StarainBoy
Well-known member
In High Tide but No Green Grass, I wonder how spring tides end up in spring and not in January.
in january the sun lies below the equator so the suns gravitation vector is pulling slightly south at the equinox it's on the equator so the gravitational forces are pulling in the same direction, straight out from the equator, well that's my guess anyway
but it doesn't answer the question that he asked though, i don't think.
that just tells us why we get tides, rather than why we get the biggest tide when the sun isn't at it's closest point to the earth.
The moon orbits the sun in the plane of the ecliptic so when the sun is in the southern hemisphere the moon is in the northern so exert their greatest force on the respective hemispheres, dragging water away from the equator and evening out the tides globally. At the equinoxes the equatorial bulge caused by the spinning of the planet is added to by the gravitational pull of the sun and moon aligned over the equator.
although the explanation is far from clear i think it can be found in the NOAA website.

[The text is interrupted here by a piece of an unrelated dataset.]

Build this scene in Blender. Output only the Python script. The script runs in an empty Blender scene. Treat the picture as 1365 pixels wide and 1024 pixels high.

Spring tides do not happen around the solstices because the Lunar Declination means that when, at this time, sun earth and moon are aligned at syzygy the moon is 5 degrees off the ecliptic plane thus not pulling exactly in line with the sun. Additionally in the summer months we are further from the sun (Aphelion 2 July) so spring tides tend to be on the winter side of an equinox when we are closer to the sun (Perihelion 2 Jan.)
However, the earth's axial tilt is means that only at the equinoxes is the sun directly over the equator. Within a 28 day period around each equinox the moon will also cross the equator thus syzygy can coincide with the moon pulling directly along the ecliptic plane so you have your spring tides.

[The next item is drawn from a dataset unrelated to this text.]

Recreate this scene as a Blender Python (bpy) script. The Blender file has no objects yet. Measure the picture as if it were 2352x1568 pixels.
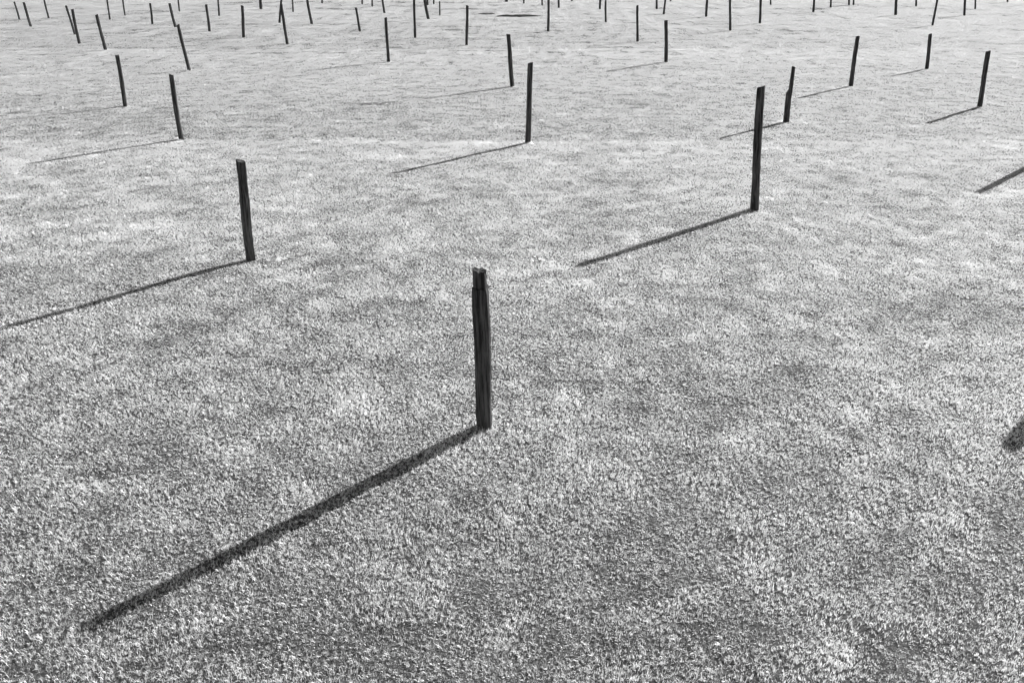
import bpy, math, numpy as np
from mathutils import Vector, Quaternion
rng=np.random.default_rng(7)
sc=bpy.context.scene
sc.view_settings.view_transform='Standard'
try: sc.view_settings.look='None'
except Exception: pass
sc.view_settings.exposure=0

# ------------------------------------------------------------------ camera
W,H=2352.,1568.
F=1850.; PITCH=math.atan(904/F); CH=3.0
fw=np.array([0,math.cos(PITCH),-math.sin(PITCH)]);up=np.array([0,math.sin(PITCH),math.cos(PITCH)]);ri=np.array([1.,0,0])
C=np.array([0,0,CH])
def ray(x,y): return fw+ri*(x-W/2)/F-up*(y-H/2)/F
def ground_pt(x,y):
    d=ray(x,y); return C+d*(-CH/d[2])
cd=bpy.data.cameras.new('camera'); cam=bpy.data.objects.new('camera',cd); sc.collection.objects.link(cam)
cam.location=(0,0,CH); cam.rotation_euler=(math.pi/2-PITCH,0,0)
cd.sensor_width=36; cd.lens=36*F/W; cd.clip_start=.05; cd.clip_end=3000
sc.camera=cam

# ------------------------------------------------------------------ noise terrain
tab=np.random.default_rng(3).random((256,256))
def vnoise(x,y):
    xi=np.floor(x).astype(int);yi=np.floor(y).astype(int);fx=x-xi;fy=y-yi
    fx=fx*fx*(3-2*fx);fy=fy*fy*(3-2*fy)
    a=tab[xi%256,yi%256];b=tab[(xi+1)%256,yi%256];c=tab[xi%256,(yi+1)%256];d=tab[(xi+1)%256,(yi+1)%256]
    return (a*(1-fx)+b*fx)*(1-fy)+(c*(1-fx)+d*fx)*fy-.5
def gh(x,y):
    x=np.asarray(x,float);y=np.asarray(y,float)
    r=np.hypot(x,y)
    f=np.clip((130-r)/60,0,1)
    return f*(.012*vnoise(x/.55+9,y/.5+5)+.013*vnoise(x/.2+31,y/.18+77)+.02*vnoise(x/2.3+3,y/1.9+8)+.08*vnoise(x/9+13,y/8+18))

# ------------------------------------------------------------------ materials
def newmat(n):
    m=bpy.data.materials.new(n);m.use_nodes=True;m.node_tree.nodes.clear();return m,m.node_tree.nodes,m.node_tree.links
def grass_mat(name):
    m,N,L=newmat(name)
    o=N.new('ShaderNodeOutputMaterial')
    at=N.new('ShaderNodeAttribute');at.attribute_name='tint'
    geo=N.new('ShaderNodeNewGeometry')
    no=N.new('ShaderNodeTexNoise');no.inputs['Scale'].default_value=1.6;no.inputs['Detail'].default_value=7;no.inputs['Roughness'].default_value=.7
    L.new(geo.outputs['Position'],no.inputs['Vector'])
    mx=N.new('ShaderNodeMath');mx.operation='MULTIPLY_ADD'
    L.new(at.outputs['Fac'],mx.inputs[0]);mx.inputs[1].default_value=.5
    m2=N.new('ShaderNodeMath');m2.operation='MULTIPLY_ADD';L.new(no.outputs['Fac'],m2.inputs[0]);m2.inputs[1].default_value=1.1;m2.inputs[2].default_value=-.3
    L.new(m2.outputs[0],mx.inputs[2])
    cr=N.new('ShaderNodeValToRGB');L.new(mx.outputs[0],cr.inputs[0])
    e=cr.color_ramp.elements;e[0].position=.05;e[0].color=(.65,.65,.65,1);e[1].position=.6;e[1].color=(.96,.96,.96,1)
    d=N.new('ShaderNodeBsdfDiffuse');t=N.new('ShaderNodeBsdfTranslucent')
    L.new(cr.outputs[0],d.inputs[0]);L.new(cr.outputs[0],t.inputs[0])
    a=N.new('ShaderNodeMixShader');a.inputs[0].default_value=.68;L.new(d.outputs[0],a.inputs[1]);L.new(t.outputs[0],a.inputs[2])
    # dew sheen, with extra gloss added over the blade colour to brighten the grass
    g=N.new('ShaderNodeBsdfGlossy');g.inputs['Roughness'].default_value=.6;g.inputs[0].default_value=(.41,.41,.41,1)
    b=N.new('ShaderNodeAddShader');L.new(a.outputs[0],b.inputs[0]);L.new(g.outputs[0],b.inputs[1])
    L.new(b.outputs[0],o.inputs[0]);return m
GM=grass_mat('grass_blade')
def ground_mat():
    m,N,L=newmat('turf_thatch')
    o=N.new('ShaderNodeOutputMaterial');p=N.new('ShaderNodeBsdfPrincipled');p.inputs['Roughness'].default_value=.9
    geo=N.new('ShaderNodeNewGeometry')
    n1=N.new('ShaderNodeTexNoise');n1.inputs['Scale'].default_value=70;n1.inputs['Detail'].default_value=8;L.new(geo.outputs['Position'],n1.inputs['Vector'])
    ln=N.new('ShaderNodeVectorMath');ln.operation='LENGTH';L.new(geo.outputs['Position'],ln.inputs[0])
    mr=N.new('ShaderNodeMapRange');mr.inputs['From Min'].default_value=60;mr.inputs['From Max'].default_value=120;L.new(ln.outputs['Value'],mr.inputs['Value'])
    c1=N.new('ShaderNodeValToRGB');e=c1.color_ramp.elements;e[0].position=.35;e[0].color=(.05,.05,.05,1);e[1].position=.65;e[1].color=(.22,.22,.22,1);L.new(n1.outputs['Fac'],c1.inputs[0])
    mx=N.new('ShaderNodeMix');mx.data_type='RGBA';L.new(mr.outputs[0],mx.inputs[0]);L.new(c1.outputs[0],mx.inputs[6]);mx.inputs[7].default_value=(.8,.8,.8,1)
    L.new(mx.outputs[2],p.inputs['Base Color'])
    b=N.new('ShaderNodeBump');b.inputs['Distance'].default_value=.01;L.new(n1.outputs['Fac'],b.inputs['Height']);L.new(b.outputs[0],p.inputs['Normal'])
    L.new(p.outputs[0],o.inputs[0]);return m
def wood_mat(name,lo,hi,sx=48,sz=3.):
    m,N,L=newmat(name)
    o=N.new('ShaderNodeOutputMaterial');p=N.new('ShaderNodeBsdfPrincipled');p.inputs['Roughness'].default_value=.85
    p.inputs['Specular IOR Level'].default_value=.2
    tc=N.new('ShaderNodeTexCoord');mp=N.new('ShaderNodeMapping');mp.inputs['Scale'].default_value=(sx,sx,sz);L.new(tc.outputs['Object'],mp.inputs[0])
    n=N.new('ShaderNodeTexNoise');n.inputs['Scale'].default_value=1;n.inputs['Detail'].default_value=6;n.inputs['Roughness'].default_value=.65;L.new(mp.outputs[0],n.inputs['Vector'])
    c=N.new('ShaderNodeValToRGB');e=c.color_ramp.elements;e[0].position=.4;e[0].color=(lo,lo,lo,1);e[1].position=.62;e[1].color=(hi,hi,hi,1);L.new(n.outputs['Fac'],c.inputs[0])
    L.new(c.outputs[0],p.inputs['Base Color'])
    b=N.new('ShaderNodeBump');b.inputs['Distance'].default_value=.006;b.inputs['Strength'].default_value=.9;L.new(n.outputs['Fac'],b.inputs['Height']);L.new(b.outputs[0],p.inputs['Normal'])
    L.new(p.outputs[0],o.inputs[0]);return m
WM=wood_mat('weathered_wood',.03,.17)
EM=wood_mat('damp_earth',.03,.09,30,30)

def mesh_obj(name,verts,faces,mat,smooth=False,link=True):
    me=bpy.data.meshes.new(name);me.from_pydata([tuple(map(float,v)) for v in verts],[],faces);me.update()
    me.materials.append(mat)
    if smooth: me.polygons.foreach_set('use_smooth',[True]*len(me.polygons))
    ob=bpy.data.objects.new(name,me)
    if link: sc.collection.objects.link(ob)
    return ob

# ------------------------------------------------------------------ ground sheet
def axis(lo,hi,step,outer,g=1.09):
    a=list(np.arange(lo,hi,step));s=step
    while a[-1]<outer: s*=g;a.append(a[-1]+s)
    s=step;
    b=[lo]
    while b[-1]>-outer: s*=g;b.append(b[-1]-s)
    return np.array(b[::-1][:-1]+a)
xs=axis(-11,11,.06,1500);ys=axis(1,20,.06,1500)
X,Y=np.meshgrid(xs,ys);Z=gh(X,Y)
nx,ny=len(xs),len(ys)
V=np.stack([X.ravel(),Y.ravel(),Z.ravel()],1)
idx=np.arange(nx*ny).reshape(ny,nx)
q=np.stack([idx[:-1,:-1],idx[:-1,1:],idx[1:,1:],idx[1:,:-1]],-1).reshape(-1,4)
me=bpy.data.meshes.new('ground');me.vertices.add(len(V));me.vertices.foreach_set('co',V.astype(np.float32).ravel())
me.loops.add(q.size);me.loops.foreach_set('vertex_index',q.astype(np.int32).ravel())
me.polygons.add(len(q));me.polygons.foreach_set('loop_start',(np.arange(len(q))*4).astype(np.int32))
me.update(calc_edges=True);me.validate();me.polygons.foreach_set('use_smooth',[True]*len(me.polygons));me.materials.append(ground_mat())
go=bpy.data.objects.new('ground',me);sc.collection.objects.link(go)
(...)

I think this perfect syzygy (i.e. sun, moon and earth not only in line but also with moon on the plane of the ecliptic) does not have to occur over the equator. The 2 March spring tide was well before the equinox so presumably the moon passed behind the earth very close to the time it crossed the plane of the ecliptic. Can't have been exact though as this would have caused an eclipse of the moon.
the attached sketch might help. [note i have not even attempted to include the affects of lunar apogee/perigee]
I've done some more digging and the precession of the Moon’s orbit means it works its way round the Earth in 18.6 years. Right now it crosses the ecliptic in January and July. In a couple of years it'll be November and May. But the spring tides will keep happening somewhere near March.
Dang! I thought we’d cracked it then!
Right now it crosses the ecliptic in January and July.